Leadership as narrative: Connecting narratives to find shared purpose

Year: 2019

Author: Victory, Michael

Type of paper: Abstract refereed

Abstract:
Leadership development frameworks (e.g. DET 2007, AITSL, QELi) promote education leadership as knowledge, skills, and dispositions, or competencies to be attained. Leadership is presented as external to the persons involved in the process of leading or being led. This paper proposes that leadership development programs might be enhanced by understanding leadership as narrative.

The author has completed a narrative inquiry (Clandinin and Connelly) into an influential, if controversial, historical leader, Paul of Tarsus (Saint Paul). The inquiry was prompted by Paul’s new relevance in a conversation between theology and philosophy (Badiou, Žižek, Caputo) and emerging research on Paul as an educator (Judge, Smith, Edsall).

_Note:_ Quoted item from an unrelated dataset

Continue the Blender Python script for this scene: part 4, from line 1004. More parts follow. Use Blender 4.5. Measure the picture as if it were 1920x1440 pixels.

The mainstream narrative of Paul is that he adopted a new framework, Christianity, and travelled the Mediterranean, imposing this worldview. In contrast, this inquiry reveals Paul living in communities, connecting with the narrative of others, and leading communities to a renewed life, in which all were emancipated from their past and freed from the restrictions of identity. Paul introduced language and lived practices in each community that were open to all who committed to learning about a new life. (The practices foreshadow Dewey’s philosophy of pragmatism). Approaching Paul through narrative inquiry, suggests that Paul’s legacy may be a model for leading people to discover shared purpose, in which narrative is brought to the fore.

Drawing on Clandinin and Connelly’s three-dimensional model of narrative inquiry, and this new research on Paul, this paper suggests that leadership development programs might consider:

* The Dimension of Place – leadership narratives develop in specific places or a sequence of places. The agency of the individual impacts on the structures, and the structure influences the narrative of those who work within the place.
* The Personal and Social Dimension – narrative is developed in relationship with others, and so will include the inner feelings, the hopes, aesthetic reactions and moral dispositions of every person in the narrative. A leader must understand themselves and discover the narrative of those who they would lead.
* The Temporal Dimension – every person’s narrative has a past, present and future which constantly changes. Leaders, and those who would be led, will view the past and the future considering their experience in the present (Mead).

The paper argues that narrative, which begins from within, and which is experienced in relationship with others, might have value for educational leaders committed to the struggle for a socially just world.